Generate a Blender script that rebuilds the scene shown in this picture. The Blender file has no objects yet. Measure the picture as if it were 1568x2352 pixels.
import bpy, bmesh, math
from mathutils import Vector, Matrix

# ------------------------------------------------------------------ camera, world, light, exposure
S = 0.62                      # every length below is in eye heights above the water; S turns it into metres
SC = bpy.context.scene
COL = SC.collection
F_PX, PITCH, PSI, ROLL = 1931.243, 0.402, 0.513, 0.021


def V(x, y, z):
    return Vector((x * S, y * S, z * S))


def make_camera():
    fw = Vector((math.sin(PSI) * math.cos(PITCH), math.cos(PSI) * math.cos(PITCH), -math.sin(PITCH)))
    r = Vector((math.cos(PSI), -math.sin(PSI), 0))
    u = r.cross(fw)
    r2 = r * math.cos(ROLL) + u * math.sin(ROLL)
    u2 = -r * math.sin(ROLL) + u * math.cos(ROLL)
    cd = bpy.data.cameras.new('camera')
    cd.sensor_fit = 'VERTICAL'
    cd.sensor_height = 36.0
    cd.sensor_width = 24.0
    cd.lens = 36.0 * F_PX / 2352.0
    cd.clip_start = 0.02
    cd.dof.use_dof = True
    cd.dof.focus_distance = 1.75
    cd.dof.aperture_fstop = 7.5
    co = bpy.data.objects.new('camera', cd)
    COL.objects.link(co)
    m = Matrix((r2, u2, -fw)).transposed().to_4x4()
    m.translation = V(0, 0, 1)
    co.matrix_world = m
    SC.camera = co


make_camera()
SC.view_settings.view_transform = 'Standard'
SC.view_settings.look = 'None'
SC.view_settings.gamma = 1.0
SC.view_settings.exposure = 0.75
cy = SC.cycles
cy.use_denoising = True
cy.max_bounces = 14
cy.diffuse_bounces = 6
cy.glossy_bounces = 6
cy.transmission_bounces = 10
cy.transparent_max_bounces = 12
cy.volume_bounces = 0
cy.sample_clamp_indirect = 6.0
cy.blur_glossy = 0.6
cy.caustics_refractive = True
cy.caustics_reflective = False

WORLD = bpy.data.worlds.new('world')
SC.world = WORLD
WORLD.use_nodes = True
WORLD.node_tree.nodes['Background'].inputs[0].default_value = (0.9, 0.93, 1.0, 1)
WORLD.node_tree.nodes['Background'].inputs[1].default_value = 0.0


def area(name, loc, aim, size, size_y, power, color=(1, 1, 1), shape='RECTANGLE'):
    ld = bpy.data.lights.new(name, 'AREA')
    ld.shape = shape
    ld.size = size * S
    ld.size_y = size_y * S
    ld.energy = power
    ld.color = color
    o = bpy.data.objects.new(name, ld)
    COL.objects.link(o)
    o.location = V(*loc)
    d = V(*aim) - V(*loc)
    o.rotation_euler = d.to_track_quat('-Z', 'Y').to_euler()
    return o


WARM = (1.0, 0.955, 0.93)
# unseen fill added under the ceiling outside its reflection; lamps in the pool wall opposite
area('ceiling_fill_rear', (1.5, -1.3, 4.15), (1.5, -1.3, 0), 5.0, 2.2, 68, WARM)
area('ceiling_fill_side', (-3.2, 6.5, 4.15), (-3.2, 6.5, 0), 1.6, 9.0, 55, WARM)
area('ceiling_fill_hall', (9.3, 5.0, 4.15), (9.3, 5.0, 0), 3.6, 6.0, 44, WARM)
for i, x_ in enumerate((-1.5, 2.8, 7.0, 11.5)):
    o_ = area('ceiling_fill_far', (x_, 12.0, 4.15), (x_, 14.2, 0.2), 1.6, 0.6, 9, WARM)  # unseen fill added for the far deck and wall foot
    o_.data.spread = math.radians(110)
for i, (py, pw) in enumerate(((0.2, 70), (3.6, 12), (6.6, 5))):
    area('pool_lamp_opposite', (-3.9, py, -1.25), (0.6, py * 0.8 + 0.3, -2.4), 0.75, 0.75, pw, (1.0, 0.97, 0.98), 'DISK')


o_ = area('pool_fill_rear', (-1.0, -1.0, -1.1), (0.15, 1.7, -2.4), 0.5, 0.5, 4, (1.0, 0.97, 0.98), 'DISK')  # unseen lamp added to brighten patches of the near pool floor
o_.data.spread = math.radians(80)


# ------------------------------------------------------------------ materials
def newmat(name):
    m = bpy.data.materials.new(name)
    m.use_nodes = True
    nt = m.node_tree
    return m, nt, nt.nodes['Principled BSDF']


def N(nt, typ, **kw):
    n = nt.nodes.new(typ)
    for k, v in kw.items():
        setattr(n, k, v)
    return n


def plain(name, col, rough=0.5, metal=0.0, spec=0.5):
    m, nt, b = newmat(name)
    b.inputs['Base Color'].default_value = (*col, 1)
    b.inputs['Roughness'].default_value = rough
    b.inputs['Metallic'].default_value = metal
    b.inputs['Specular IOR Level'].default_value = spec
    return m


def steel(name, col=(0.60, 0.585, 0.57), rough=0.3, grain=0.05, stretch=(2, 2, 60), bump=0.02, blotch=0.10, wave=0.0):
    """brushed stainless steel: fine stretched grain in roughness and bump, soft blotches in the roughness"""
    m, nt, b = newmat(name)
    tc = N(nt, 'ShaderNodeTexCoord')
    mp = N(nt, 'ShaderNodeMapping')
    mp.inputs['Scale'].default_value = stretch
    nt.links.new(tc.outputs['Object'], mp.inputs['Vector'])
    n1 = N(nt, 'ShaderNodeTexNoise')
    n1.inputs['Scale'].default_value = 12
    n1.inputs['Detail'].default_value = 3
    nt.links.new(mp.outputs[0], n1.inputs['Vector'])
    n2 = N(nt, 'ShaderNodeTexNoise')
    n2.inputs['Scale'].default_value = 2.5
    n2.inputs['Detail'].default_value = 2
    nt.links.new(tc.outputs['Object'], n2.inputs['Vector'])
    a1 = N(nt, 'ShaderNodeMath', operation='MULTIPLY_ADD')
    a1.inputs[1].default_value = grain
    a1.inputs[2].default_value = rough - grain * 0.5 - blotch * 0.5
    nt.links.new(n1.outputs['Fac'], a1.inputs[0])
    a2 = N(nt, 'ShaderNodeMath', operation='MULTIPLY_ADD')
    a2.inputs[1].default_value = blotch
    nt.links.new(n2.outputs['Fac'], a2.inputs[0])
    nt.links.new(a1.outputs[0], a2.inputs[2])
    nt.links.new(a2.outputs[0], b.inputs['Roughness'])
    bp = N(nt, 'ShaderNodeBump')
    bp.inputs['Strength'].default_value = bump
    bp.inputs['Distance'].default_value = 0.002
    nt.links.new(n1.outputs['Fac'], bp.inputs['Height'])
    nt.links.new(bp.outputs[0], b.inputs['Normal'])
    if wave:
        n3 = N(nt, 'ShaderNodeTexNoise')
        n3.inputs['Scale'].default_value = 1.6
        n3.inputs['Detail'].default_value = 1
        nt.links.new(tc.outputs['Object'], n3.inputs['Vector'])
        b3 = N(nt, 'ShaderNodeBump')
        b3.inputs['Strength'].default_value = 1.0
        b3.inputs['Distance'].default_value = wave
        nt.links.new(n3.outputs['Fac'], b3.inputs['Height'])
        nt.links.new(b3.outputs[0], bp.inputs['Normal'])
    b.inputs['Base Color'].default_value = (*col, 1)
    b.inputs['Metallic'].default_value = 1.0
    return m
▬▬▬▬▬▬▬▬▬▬
(Task to complete):
Print the complete listing again, exactly as it stands.

(Complete output):
Generate a Blender script that rebuilds the scene shown in this picture. The Blender file has no objects yet. Measure the picture as if it were 1568x2352 pixels.
import bpy, bmesh, math
from mathutils import Vector, Matrix

# ------------------------------------------------------------------ camera, world, light, exposure
S = 0.62                      # every length below is in eye heights above the water; S turns it into metres
SC = bpy.context.scene
COL = SC.collection
F_PX, PITCH, PSI, ROLL = 1931.243, 0.402, 0.513, 0.021


def V(x, y, z):
    return Vector((x * S, y * S, z * S))


def make_camera():
    fw = Vector((math.sin(PSI) * math.cos(PITCH), math.cos(PSI) * math.cos(PITCH), -math.sin(PITCH)))
    r = Vector((math.cos(PSI), -math.sin(PSI), 0))
    u = r.cross(fw)
    r2 = r * math.cos(ROLL) + u * math.sin(ROLL)
    u2 = -r * math.sin(ROLL) + u * math.cos(ROLL)
    cd = bpy.data.cameras.new('camera')
    cd.sensor_fit = 'VERTICAL'
    cd.sensor_height = 36.0
    cd.sensor_width = 24.0
    cd.lens = 36.0 * F_PX / 2352.0
    cd.clip_start = 0.02
    cd.dof.use_dof = True
    cd.dof.focus_distance = 1.75
    cd.dof.aperture_fstop = 7.5
    co = bpy.data.objects.new('camera', cd)
    COL.objects.link(co)
    m = Matrix((r2, u2, -fw)).transposed().to_4x4()
    m.translation = V(0, 0, 1)
    co.matrix_world = m
    SC.camera = co


make_camera()
SC.view_settings.view_transform = 'Standard'
SC.view_settings.look = 'None'
SC.view_settings.gamma = 1.0
SC.view_settings.exposure = 0.75
cy = SC.cycles
cy.use_denoising = True
cy.max_bounces = 14
cy.diffuse_bounces = 6
cy.glossy_bounces = 6
cy.transmission_bounces = 10
cy.transparent_max_bounces = 12
cy.volume_bounces = 0
cy.sample_clamp_indirect = 6.0
cy.blur_glossy = 0.6
cy.caustics_refractive = True
cy.caustics_reflective = False

WORLD = bpy.data.worlds.new('world')
SC.world = WORLD
WORLD.use_nodes = True
WORLD.node_tree.nodes['Background'].inputs[0].default_value = (0.9, 0.93, 1.0, 1)
WORLD.node_tree.nodes['Background'].inputs[1].default_value = 0.0


def area(name, loc, aim, size, size_y, power, color=(1, 1, 1), shape='RECTANGLE'):
    ld = bpy.data.lights.new(name, 'AREA')
    ld.shape = shape
    ld.size = size * S
    ld.size_y = size_y * S
    ld.energy = power
    ld.color = color
    o = bpy.data.objects.new(name, ld)
    COL.objects.link(o)
    o.location = V(*loc)
    d = V(*aim) - V(*loc)
    o.rotation_euler = d.to_track_quat('-Z', 'Y').to_euler()
    return o


WARM = (1.0, 0.955, 0.93)
# unseen fill added under the ceiling outside its reflection; lamps in the pool wall opposite
area('ceiling_fill_rear', (1.5, -1.3, 4.15), (1.5, -1.3, 0), 5.0, 2.2, 68, WARM)
area('ceiling_fill_side', (-3.2, 6.5, 4.15), (-3.2, 6.5, 0), 1.6, 9.0, 55, WARM)
area('ceiling_fill_hall', (9.3, 5.0, 4.15), (9.3, 5.0, 0), 3.6, 6.0, 44, WARM)
for i, x_ in enumerate((-1.5, 2.8, 7.0, 11.5)):
    o_ = area('ceiling_fill_far', (x_, 12.0, 4.15), (x_, 14.2, 0.2), 1.6, 0.6, 9, WARM)  # unseen fill added for the far deck and wall foot
    o_.data.spread = math.radians(110)
for i, (py, pw) in enumerate(((0.2, 70), (3.6, 12), (6.6, 5))):
    area('pool_lamp_opposite', (-3.9, py, -1.25), (0.6, py * 0.8 + 0.3, -2.4), 0.75, 0.75, pw, (1.0, 0.97, 0.98), 'DISK')


o_ = area('pool_fill_rear', (-1.0, -1.0, -1.1), (0.15, 1.7, -2.4), 0.5, 0.5, 4, (1.0, 0.97, 0.98), 'DISK')  # unseen lamp added to brighten patches of the near pool floor
o_.data.spread = math.radians(80)


# ------------------------------------------------------------------ materials
def newmat(name):
    m = bpy.data.materials.new(name)
    m.use_nodes = True
    nt = m.node_tree
    return m, nt, nt.nodes['Principled BSDF']


def N(nt, typ, **kw):
    n = nt.nodes.new(typ)
    for k, v in kw.items():
        setattr(n, k, v)
    return n


def plain(name, col, rough=0.5, metal=0.0, spec=0.5):
    m, nt, b = newmat(name)
    b.inputs['Base Color'].default_value = (*col, 1)
    b.inputs['Roughness'].default_value = rough
    b.inputs['Metallic'].default_value = metal
    b.inputs['Specular IOR Level'].default_value = spec
    return m


def steel(name, col=(0.60, 0.585, 0.57), rough=0.3, grain=0.05, stretch=(2, 2, 60), bump=0.02, blotch=0.10, wave=0.0):
    """brushed stainless steel: fine stretched grain in roughness and bump, soft blotches in the roughness"""
    m, nt, b = newmat(name)
    tc = N(nt, 'ShaderNodeTexCoord')
    mp = N(nt, 'ShaderNodeMapping')
    mp.inputs['Scale'].default_value = stretch
    nt.links.new(tc.outputs['Object'], mp.inputs['Vector'])
    n1 = N(nt, 'ShaderNodeTexNoise')
    n1.inputs['Scale'].default_value = 12
    n1.inputs['Detail'].default_value = 3
    nt.links.new(mp.outputs[0], n1.inputs['Vector'])
    n2 = N(nt, 'ShaderNodeTexNoise')
    n2.inputs['Scale'].default_value = 2.5
    n2.inputs['Detail'].default_value = 2
    nt.links.new(tc.outputs['Object'], n2.inputs['Vector'])
    a1 = N(nt, 'ShaderNodeMath', operation='MULTIPLY_ADD')
    a1.inputs[1].default_value = grain
    a1.inputs[2].default_value = rough - grain * 0.5 - blotch * 0.5
    nt.links.new(n1.outputs['Fac'], a1.inputs[0])
    a2 = N(nt, 'ShaderNodeMath', operation='MULTIPLY_ADD')
    a2.inputs[1].default_value = blotch
    nt.links.new(n2.outputs['Fac'], a2.inputs[0])
    nt.links.new(a1.outputs[0], a2.inputs[2])
    nt.links.new(a2.outputs[0], b.inputs['Roughness'])
    bp = N(nt, 'ShaderNodeBump')
    bp.inputs['Strength'].default_value = bump
    bp.inputs['Distance'].default_value = 0.002
    nt.links.new(n1.outputs['Fac'], bp.inputs['Height'])
    nt.links.new(bp.outputs[0], b.inputs['Normal'])
    if wave:
        n3 = N(nt, 'ShaderNodeTexNoise')
        n3.inputs['Scale'].default_value = 1.6
        n3.inputs['Detail'].default_value = 1
        nt.links.new(tc.outputs['Object'], n3.inputs['Vector'])
        b3 = N(nt, 'ShaderNodeBump')
        b3.inputs['Strength'].default_value = 1.0
        b3.inputs['Distance'].default_value = wave
        nt.links.new(n3.outputs['Fac'], b3.inputs['Height'])
        nt.links.new(b3.outputs[0], bp.inputs['Normal'])
    b.inputs['Base Color'].default_value = (*col, 1)
    b.inputs['Metallic'].default_value = 1.0
    return m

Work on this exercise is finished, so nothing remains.